Thursday, September 18, 2014

Important Corrugated Terms to Understand

You are only as good as the materials you use. At KBPC we work with a variety of different sheet feeders to find the best possible performance/price for the sheets we use to produce the packaging our customers rely on. 


Recent changes in the market, and the constant effort to drive the total fiber content of paper down have made our commitment to consistently review key quality requirements with our suppliers even more important. This process involves a lot of careful evaluation of a lot of characteristics.

Let’s review some of these and explore their properties.

ECT: We all know it - but do we understand it? Box compression loss will vary with supply chain elements, trucking, storage, warehouse, climate, but the deterioration rates vary by actual amounts of board crush or flute degradation and the use of semichemical or recycled mediums as well. These must factor into performance evaluations.

Caliper: This is the amount of spring back or recovered thickness after crushing. While fluting is a resilient material and recovers from much of the sever deformation that occurs during combining and/or converting, its inherent strength contribution to the corrugated may be significantly compromised by compression. We implemented end of the line caliper testing some time ago to help identify sheets that failed to recover sufficiently form the converting process.
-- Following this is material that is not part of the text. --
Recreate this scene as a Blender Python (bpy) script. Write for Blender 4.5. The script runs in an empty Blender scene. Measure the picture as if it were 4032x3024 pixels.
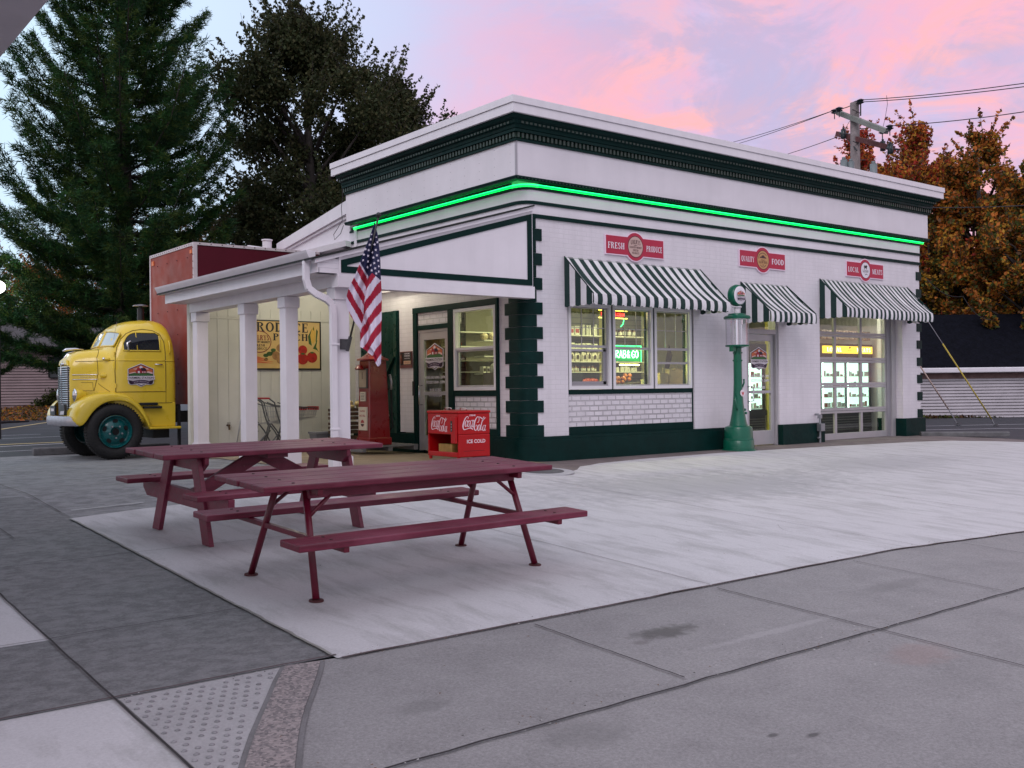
import bpy, math, random
import numpy as np
from mathutils import Vector, Matrix
R = math.radians
random.seed(7)
rng = np.random.default_rng(7)
sc = bpy.context.scene
col = sc.collection

# ------------------------------------------------------------------ camera
cam_d = bpy.data.cameras.new('camera'); cam = bpy.data.objects.new('camera', cam_d); col.objects.link(cam)
CAM = Vector((-9.8298, -12.121, 1.15))
fw = Vector((0.61901952, 0.78536348, 0.00436331)); rt = Vector((0.78534758, -0.61894096, -0.0118853)); up = Vector((0.00663365, -0.01078395, 0.99991985))
mw = Matrix((( rt.x, up.x, -fw.x, CAM.x), (rt.y, up.y, -fw.y, CAM.y), (rt.z, up.z, -fw.z, CAM.z), (0, 0, 0, 1)))
cam.matrix_world = mw
cam_d.sensor_width = 36; cam_d.lens = 36*3978.7/4032; cam_d.clip_start = 0.05; cam_d.clip_end = 2000
sc.camera = cam

# ------------------------------------------------------------------ world (dusk sky)
w = bpy.data.worlds.new('World'); sc.world = w; w.use_nodes = True
nt = w.node_tree; nt.nodes.clear()
def N(t, **k):
    n = nt.nodes.new(t)
    for a, b in k.items(): setattr(n, a, b)
    return n
def L(a, b): nt.links.new(a, b)
def mathn(op, a, b=None, clamp=False):
    n = N('ShaderNodeMath', operation=op); n.use_clamp = clamp
    for i, v in enumerate((a, b)):
        if v is None: continue
        if isinstance(v, (int, float)): n.inputs[i].default_value = v
        else: L(v, n.inputs[i])
    return n.outputs[0]
def mixc(f, a, b):
    n = N('ShaderNodeMix', data_type='RGBA')
    for s, v in ((0, f), (6, a), (7, b)):
        if isinstance(v, (int, float)): n.inputs[s].default_value = v
        elif isinstance(v, tuple): n.inputs[s].default_value = (*v, 1)
        else: L(v, n.inputs[s])
    return n.outputs[2]
out = N('ShaderNodeOutputWorld'); bg = N('ShaderNodeBackground'); L(bg.outputs[0], out.inputs[0])
tc = N('ShaderNodeTexCoord')
sep = N('ShaderNodeSeparateXYZ'); L(tc.outputs['Generated'], sep.inputs[0])
dx, dy, dz = sep.outputs
def dot(v):
    n = N('ShaderNodeVectorMath', operation='DOT_PRODUCT'); L(tc.outputs['Generated'], n.inputs[0]); n.inputs[1].default_value = v
    return n.outputs['Value']
side = dot((rt.x, rt.y, 0)); fwd = dot((fw.x, fw.y, 0))
# cloud-layer projection
zp = mathn('ADD', mathn('MAXIMUM', dz, 0.0), 0.16)
cx = mathn('DIVIDE', side, zp); cy = mathn('DIVIDE', fwd, zp)
cv = N('ShaderNodeCombineXYZ'); L(cx, cv.inputs[0]); L(mathn('MULTIPLY', cy, 0.8), cv.inputs[1])
def noise(scale, detail, rough, off=(0, 0, 0), dist=0.0):
    a = N('ShaderNodeVectorMath', operation='ADD'); L(cv.outputs[0], a.inputs[0]); a.inputs[1].default_value = off
    n = N('ShaderNodeTexNoise'); n.inputs['Scale'].default_value = scale; n.inputs['Detail'].default_value = detail
    n.inputs['Roughness'].default_value = rough; n.inputs['Distortion'].default_value = dist
    L(a.outputs[0], n.inputs['Vector']); return n.outputs['Fac']
def ramp(v, a, b):
    n = N('ShaderNodeMapRange'); n.inputs[1].default_value = a; n.inputs[2].default_value = b; n.interpolation_type = 'SMOOTHSTEP'
    if isinstance(v, (int, float)): n.inputs[0].default_value = v
    else: L(v, n.inputs[0])
    return n.outputs[0]
def cadd(a, b): return mathn('ADD', a, b)
n1 = noise(1.5, 9, 0.66, (3.1, 0.7, 0), .6); n2 = noise(3.2, 9, 0.66, (7.7, 2.3, 0), .8); n3 = noise(2.6, 9, 0.66, (1.2, 9.1, 0), .8)
blue = (0.54, 0.70, 0.86); lilac = (0.46, 0.42, 0.64); violet = (0.42, 0.36, 0.54); pink = (0.74, 0.37, 0.49); peach = (0.88, 0.39, 0.36)
hor = ramp(side, -0.42, 0.10)                       # clear pale blue at the left, clouds to the right
base = mixc(hor, blue, lilac)
low = ramp(dz, 0.42, 0.08)
pinkf = mathn('MULTIPLY', ramp(cadd(n1, mathn('MULTIPLY', side, 0.14)), 0.36, 0.62), ramp(cadd(side, mathn('MULTIPLY', low, .16)), -0.16, 0.16))
base = mixc(mathn('MULTIPLY', pinkf, 0.92), base, pink)
pe = mathn('MULTIPLY', mathn('MULTIPLY', ramp(n2, 0.42, 0.60), ramp(side, -0.10, 0.18)), ramp(dz, 0.46, 0.20))
base = mixc(mathn('MULTIPLY', pe, 0.9), base, peach)
vi = mathn('MULTIPLY', ramp(n3, 0.46, 0.60), ramp(side, -0.05, 0.2))
base = mixc(mathn('MULTIPLY', vi, 0.75), base, violet)
# the sky overhead and behind the camera: evenly bright lilac-blue cloud
behind = ramp(fwd, 0.30, -0.25)
over = ramp(dz, 0.50, 0.85)
bf = mathn('MAXIMUM', behind, over)
base = mixc(bf, base, (0.585, 0.60, 0.69))
gr = ramp(dz, -0.02, -0.2)
base = mixc(gr, base, (0.12, 0.115, 0.13))
sky = N('ShaderNodeTexSky', sky_type='NISHITA'); sky.sun_disc = False; sky.sun_elevation = R(2); sky.sun_rotation = R(300)
addn = N('ShaderNodeMix', data_type='RGBA', blend_type='ADD'); addn.inputs[0].default_value = 0.03
L(base, addn.inputs[6]); L(sky.outputs[0], addn.inputs[7])
L(addn.outputs[2], bg.inputs[0]); bg.inputs[1].default_value = 1.0

# very soft after-glow
sd = bpy.data.lights.new('sun', 'SUN'); sd.energy = 0.8; sd.angle = R(30); sd.color = (1.0, 0.88, 0.94)
so = bpy.data.objects.new('sun', sd); col.objects.link(so); so.rotation_euler = (R(50), 0, R(-52))

sc.view_settings.view_transform = 'Standard'; sc.view_settings.look = 'None'; sc.view_settings.gamma = 1
sc.view_settings.exposure = 0.36
sc.cycles.max_bounces = 6; sc.cycles.transparent_max_bounces = 12; sc.cycles.sample_clamp_indirect = 4.0
try: sc.cycles.use_denoising = True
except Exception: pass

# ------------------------------------------------------------------ ground height
def cl(t): return min(1.0, max(0.0, t))
def Z(x, y):
    h = cl((.5-x)/2.5)*(.08-.125*cl((y-3.5)/3)) - .05*max(0, -max(y, -16)-.5)
    return h

# ------------------------------------------------------------------ materials
MATS = {}
def nodes(name):
    m = bpy.data.materials.new(name); m.use_nodes = True
    t = m.node_tree; b = t.nodes['Principled BSDF']
    return m, t, b
def tn(t, kind, **k):
    n = t.nodes.new(kind)
    for a, b in k.items():
        if a in n.inputs.keys(): n.inputs[a].default_value = b
        else: setattr(n, a, b)
    return n
def mrange(t, v, a, b, c=0., d=1.):
    n = t.nodes.new('ShaderNodeMapRange'); t.links.new(v, n.inputs[0])
    for i, x in zip((1, 2, 3, 4), (a, b, c, d)): n.inputs[i].default_value = x
    return n.outputs[0]
def tmix(t, f, a, b, blend='MIX'):
    n = t.nodes.new('ShaderNodeMix'); n.data_type = 'RGBA'; n.blend_type = blend
    for s, v in ((0, f), (6, a), (7, b)):
        if isinstance(v, (int, float)): n.inputs[s].default_value = v
        elif isinstance(v, tuple): n.inputs[s].default_value = (*v[:3], 1)
        else: t.links.new(v, n.inputs[s])
    return n.outputs[2]
def tnoise(t, scale, detail=4, rough=.55, vec=None, dist=0):
    n = tn(t, 'ShaderNodeTexNoise'); n.inputs['Scale'].default_value = scale; n.inputs['Detail'].default_value = detail
    n.inputs['Roughness'].default_value = rough; n.inputs['Distortion'].default_value = dist
    if vec is not None: t.links.new(vec, n.inputs['Vector'])
    return n.outputs['Fac']
def tvec(t, scale=(1, 1, 1), rot=(0, 0, 0), kind='Object'):
    c = t.nodes.new('ShaderNodeTexCoord'); m = t.nodes.new('ShaderNodeMapping')
    m.inputs['Scale'].default_value = scale; m.inputs['Rotation'].default_value = rot
    t.links.new(c.outputs[kind], m.inputs[0]); return m.outputs[0]
def bump(t, b, h, s=.3, d=.01):
    n = tn(t, 'ShaderNodeBump'); n.inputs['Strength'].default_value = s; n.inputs['Distance'].default_value = d
    t.links.new(h, n.inputs['Height']); t.links.new(n.outputs[0], b.inputs['Normal']); return n
def pm(name, c, rough=.5, metal=0., var=.12, scale=3., bs=0., bsc=60., coat=0., spec=None, streak=0):
    if name in MATS: return MATS[name]
    m, t, b = nodes(name)
    v = tvec(t)
    f = tnoise(t, scale, 5, .6, v)
    d = tuple(x*(1-var) for x in c); e = tuple(min(1, x*(1+var)) for x in c)
    cc = tmix(t, mrange(t, f, .3, .7), d, e)
    if streak: cc = tmix(t, mrange(t, tnoise(t, 1.0, 6, .62, tvec(t, (8, 8, .5))), .45, .8, 0, streak), cc, tuple(x*.55 for x in c))
    t.links.new(cc, b.inputs['Base Color'])
    b.inputs['Roughness'].default_value = rough; b.inputs['Metallic'].default_value = metal
    t.links.new(mrange(t, tnoise(t, scale*3, 3, .5, v), .3, .7, max(.02, rough*.85), min(1, rough*1.15)), b.inputs['Roughness'])
    if coat: b.inputs['Coat Weight'].default_value = coat; b.inputs['Coat Roughness'].default_value = .06
    if spec is not None: b.inputs['Specular IOR Level'].default_value = spec
    if bs: bump(t, b, tnoise(t, bsc, 4, .6, v), bs, .01)
    MATS[name] = m; return m
def emis(name, c, s):
    if name in MATS: return MATS[name]
    m, t, b = nodes(name)
    b.inputs['Base Color'].default_value = (*c, 1); b.inputs['Emission Color'].default_value = (*c, 1); b.inputs['Emission Strength'].default_value = s
    MATS[name] = m; return m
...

Flat Crush: This is measure of actual combined board crush verses the potential resistance to crushing as predicted from the Concora strength of the medium. This, however, is not a good predictor of actual board crush. A more difficult real world test that we have had to work hard to simulate in the design process, but cannot really determine in production.

Pin Adhesion:Determines the strength of the bonds between the liner(s) and the medium(s) and is a good test to identify delamination failures.

Four Point Bending Stiffness: Measures the rigidity of the combined board and the sidewall wall robustness of the corrugated box. This gives you a lot of real world performance characteristics.

Torsional Stiffness:Relatively new to the US, but known elsewhere. This maybe the single best overall determinant of board strength.

Warp:Should have no more than 1/8 deviation from flatness per foot.